Data entries
§ §

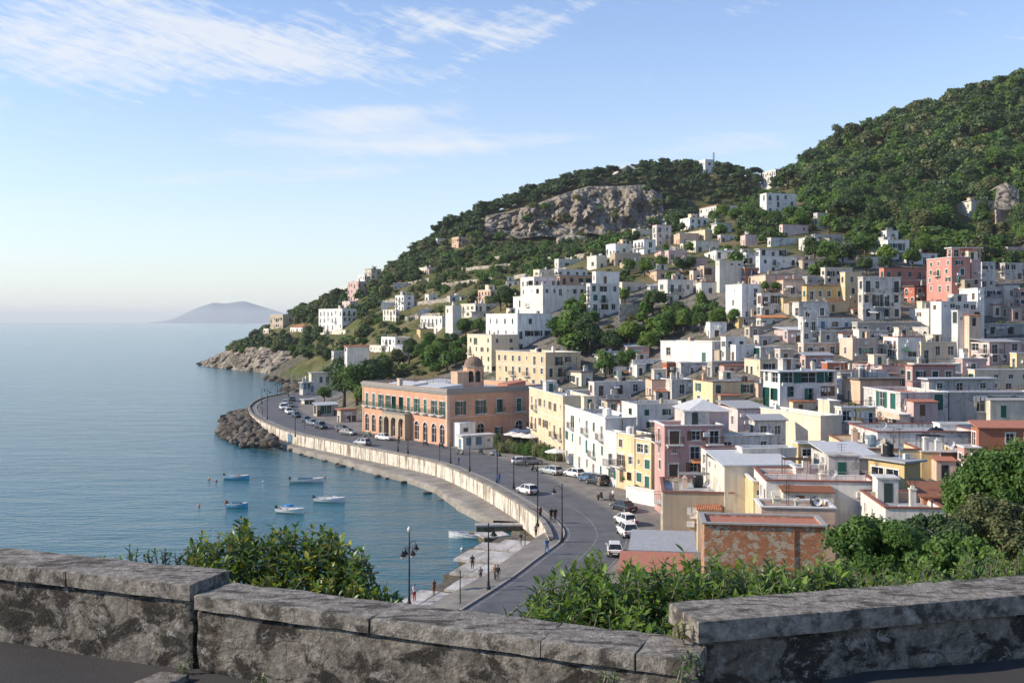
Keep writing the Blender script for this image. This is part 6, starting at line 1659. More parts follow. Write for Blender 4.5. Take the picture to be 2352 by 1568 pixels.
# bushes clinging to the cliff
def cliff_bushes():
    rng = random.Random(17)
    for k in range(46):
        u = rng.uniform(1120, 1515); t = rng.random(); v0 = np.interp(u, [1112, 1240, 1350, 1480, 1520], [500, 470, 432, 430, 455]); v = v0 + (545 - v0) * t
        if mnoise.noise(Vector((u * .012, v * .03, 0))) < -.05: continue
        p = at(u, v, 630 - 28 * t - 4); tree('shrub', (p.x, p.y, p.z - 1.2), rng.uniform(2.2, 4.6), 'bush clinging to the bare limestone cliff', 'bushes clinging to the cliff', 'far', rng, 1.2)
cliff_bushes()
# ------------------------------------------------------------------ breakwater boulders
def boulders():
    rng = random.Random(12); meshes = []
    for k in range(7):
        bm = bmesh.new(); bmesh.ops.create_icosphere(bm, subdivisions=2, radius=1.0)
        sx, sy, sz = rng.uniform(.9, 1.4), rng.uniform(.7, 1.0), rng.uniform(.5, .75)
        cuts = [Vector((rng.gauss(0, 1), rng.gauss(0, 1), rng.gauss(0, 1))).normalized() for _ in range(7)]
        for v in bm.verts:
            d = v.co.copy()
            for c in cuts:
                t = d.dot(c)
                if t > .72: d -= c * (t - .72) * .9
            d *= 1 + .12 * mnoise.noise(d * 1.7 + Vector((k * 3.1, 0, 0)))
            v.co = Vector((d.x * sx, d.y * sy, d.z * sz))
        m = bpy.data.meshes.new('boulder'); bm.to_mesh(m); bm.free(); m.materials.append(MATS['boulder']); meshes.append(m)
    A = [(596, 1000), (560, 1000)]
    outline = np.array([V('L', *p) for p in ((230, 800), (240, 700), (440, 590), (650, 560), (690, 700), (760, 860), (940, 940), (990, 1040), (860, 1075), (560, 1075), (300, 1000), (215, 880))], float)
    n_ = 0; pts = []
    for tries in range(4000):
        u, v = rng.uniform(500, 640), rng.uniform(935, 1025)
        if not in_poly(outline, np.array([u]), np.array([v]))[0]: continue
        # pile height falls away from the wall towards the water
        p = on(u, v, 1.0); d = float(np.hypot(WALL[:, 0] - p.x, WALL[:, 1] - p.y).min())
        z = max(-.2, 2.6 - d * .20); p = on(u, v, z)
        if any((p.x - q[0]) ** 2 + ((p.y - q[1]) * .75) ** 2 < 2.0 for q in pts): continue
        pts.append((p.x, p.y)); s = rng.uniform(.95, 1.75)
        o = link('boulder', rng.choice(meshes), None, (p.x, p.y, z - .25), 0, s); o.rotation_euler = (rng.uniform(-.4, .4), rng.uniform(-.4, .4), rng.uniform(0, 6.28))
        tag(o, 'grey brown boulder of the breakwater heaped against the sea wall', 'boulder', 'boulders of the breakwater'); n_ += 1
        if n_ > 170: break
    # fallen rocks along the headland's waterline
    jj, ii = np.where((np.abs(ZZ) < 1.6) & (YY > 385) & (XX < -78) & (YY < 670)); order = list(zip(jj, ii)); rng.shuffle(order); got = []
    for j, i in order:
        x, y = gx[i] + rng.uniform(-1, 1), gy[j] + rng.uniform(-1, 1)
        if any((x - a) ** 2 + (y - b) ** 2 < 9 for a, b in got) or len(got) > 85: continue
        got.append((x, y)); s = rng.uniform(1.2, 3.2); o = link('shore_boulder', rng.choice(meshes), None, (x, y, ZZ[j, i] * .5), 0, (s, s, s * rng.uniform(.7, 1.3))); o.rotation_euler = (rng.uniform(-.5, .5), rng.uniform(-.5, .5), rng.uniform(0, 6.28))
        tag(o, 'rock lying at the foot of the headland', 'rock', 'rocks along the foot of the headland')
    for (ref, cnt, lab, grp) in (([(x, y) for x, y in QEDGE[::2]], 1, 'low stone lying along the quay edge at the waterline', 'stones along the quay edge'),):
        for (x, y) in ref:
            if rng.random() < .45 or y < 150: continue
            s = rng.uniform(.35, .7); o = link('stone', rng.choice(meshes), None, (x - .6 + rng.uniform(-.5, .5), y - .5, rng.uniform(-.1, .25)), rng.uniform(0, 6), (s * 1.3, s, s * .7)); tag(o, lab, 'stone', grp)
boulders()

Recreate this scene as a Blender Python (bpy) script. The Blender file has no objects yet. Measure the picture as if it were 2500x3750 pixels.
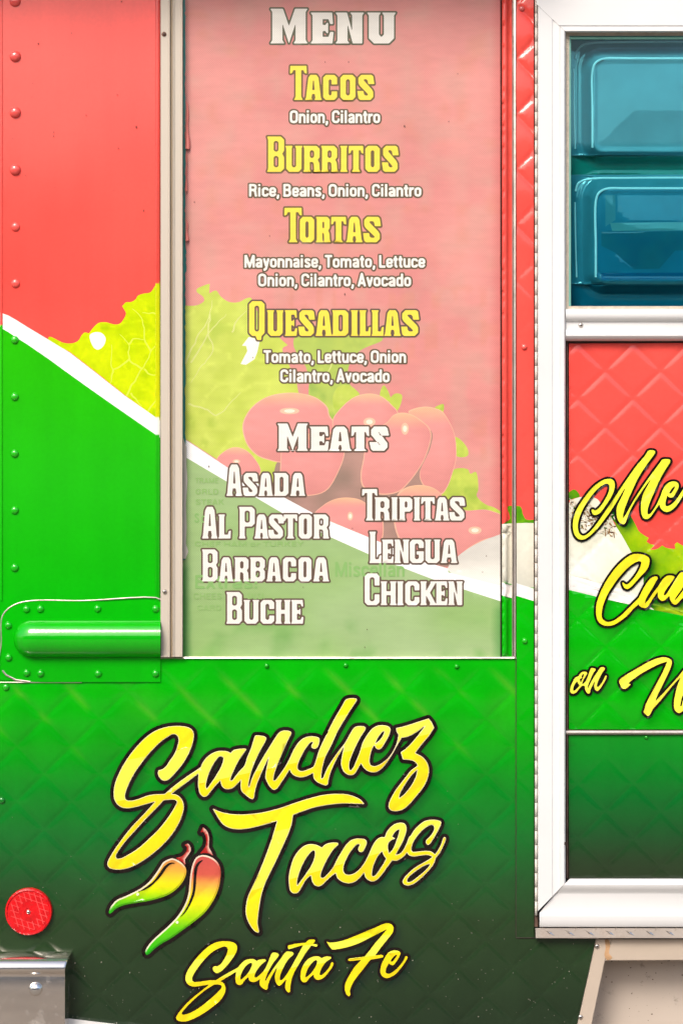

§ §

Goal of the exercise:
Transcribe the full listing character for character. Pictures are excluded.

Answer below:
Keep writing the Blender script for this image. This is part 6, starting at line 1659. More parts follow. Write for Blender 4.5. Take the picture to be 2352 by 1568 pixels.
# bushes clinging to the cliff
def cliff_bushes():
    rng = random.Random(17)
    for k in range(46):
        u = rng.uniform(1120, 1515); t = rng.random(); v0 = np.interp(u, [1112, 1240, 1350, 1480, 1520], [500, 470, 432, 430, 455]); v = v0 + (545 - v0) * t
        if mnoise.noise(Vector((u * .012, v * .03, 0))) < -.05: continue
        p = at(u, v, 630 - 28 * t - 4); tree('shrub', (p.x, p.y, p.z - 1.2), rng.uniform(2.2, 4.6), 'bush clinging to the bare limestone cliff', 'bushes clinging to the cliff', 'far', rng, 1.2)
cliff_bushes()
# ------------------------------------------------------------------ breakwater boulders
def boulders():
    rng = random.Random(12); meshes = []
    for k in range(7):
        bm = bmesh.new(); bmesh.ops.create_icosphere(bm, subdivisions=2, radius=1.0)
        sx, sy, sz = rng.uniform(.9, 1.4), rng.uniform(.7, 1.0), rng.uniform(.5, .75)
        cuts = [Vector((rng.gauss(0, 1), rng.gauss(0, 1), rng.gauss(0, 1))).normalized() for _ in range(7)]
        for v in bm.verts:
            d = v.co.copy()
            for c in cuts:
                t = d.dot(c)
                if t > .72: d -= c * (t - .72) * .9
            d *= 1 + .12 * mnoise.noise(d * 1.7 + Vector((k * 3.1, 0, 0)))
            v.co = Vector((d.x * sx, d.y * sy, d.z * sz))
        m = bpy.data.meshes.new('boulder'); bm.to_mesh(m); bm.free(); m.materials.append(MATS['boulder']); meshes.append(m)
    A = [(596, 1000), (560, 1000)]
    outline = np.array([V('L', *p) for p in ((230, 800), (240, 700), (440, 590), (650, 560), (690, 700), (760, 860), (940, 940), (990, 1040), (860, 1075), (560, 1075), (300, 1000), (215, 880))], float)
    n_ = 0; pts = []
    for tries in range(4000):
        u, v = rng.uniform(500, 640), rng.uniform(935, 1025)
        if not in_poly(outline, np.array([u]), np.array([v]))[0]: continue
        # pile height falls away from the wall towards the water
        p = on(u, v, 1.0); d = float(np.hypot(WALL[:, 0] - p.x, WALL[:, 1] - p.y).min())
        z = max(-.2, 2.6 - d * .20); p = on(u, v, z)
        if any((p.x - q[0]) ** 2 + ((p.y - q[1]) * .75) ** 2 < 2.0 for q in pts): continue
        pts.append((p.x, p.y)); s = rng.uniform(.95, 1.75)
        o = link('boulder', rng.choice(meshes), None, (p.x, p.y, z - .25), 0, s); o.rotation_euler = (rng.uniform(-.4, .4), rng.uniform(-.4, .4), rng.uniform(0, 6.28))
        tag(o, 'grey brown boulder of the breakwater heaped against the sea wall', 'boulder', 'boulders of the breakwater'); n_ += 1
        if n_ > 170: break
    # fallen rocks along the headland's waterline
    jj, ii = np.where((np.abs(ZZ) < 1.6) & (YY > 385) & (XX < -78) & (YY < 670)); order = list(zip(jj, ii)); rng.shuffle(order); got = []
    for j, i in order:
        x, y = gx[i] + rng.uniform(-1, 1), gy[j] + rng.uniform(-1, 1)
        if any((x - a) ** 2 + (y - b) ** 2 < 9 for a, b in got) or len(got) > 85: continue
        got.append((x, y)); s = rng.uniform(1.2, 3.2); o = link('shore_boulder', rng.choice(meshes), None, (x, y, ZZ[j, i] * .5), 0, (s, s, s * rng.uniform(.7, 1.3))); o.rotation_euler = (rng.uniform(-.5, .5), rng.uniform(-.5, .5), rng.uniform(0, 6.28))
        tag(o, 'rock lying at the foot of the headland', 'rock', 'rocks along the foot of the headland')
    for (ref, cnt, lab, grp) in (([(x, y) for x, y in QEDGE[::2]], 1, 'low stone lying along the quay edge at the waterline', 'stones along the quay edge'),):
        for (x, y) in ref:
            if rng.random() < .45 or y < 150: continue
            s = rng.uniform(.35, .7); o = link('stone', rng.choice(meshes), None, (x - .6 + rng.uniform(-.5, .5), y - .5, rng.uniform(-.1, .25)), rng.uniform(0, 6), (s * 1.3, s, s * .7)); tag(o, lab, 'stone', grp)
boulders()

Recreate this scene as a Blender Python (bpy) script. The Blender file has no objects yet. Measure the picture as if it were 2500x3750 pixels.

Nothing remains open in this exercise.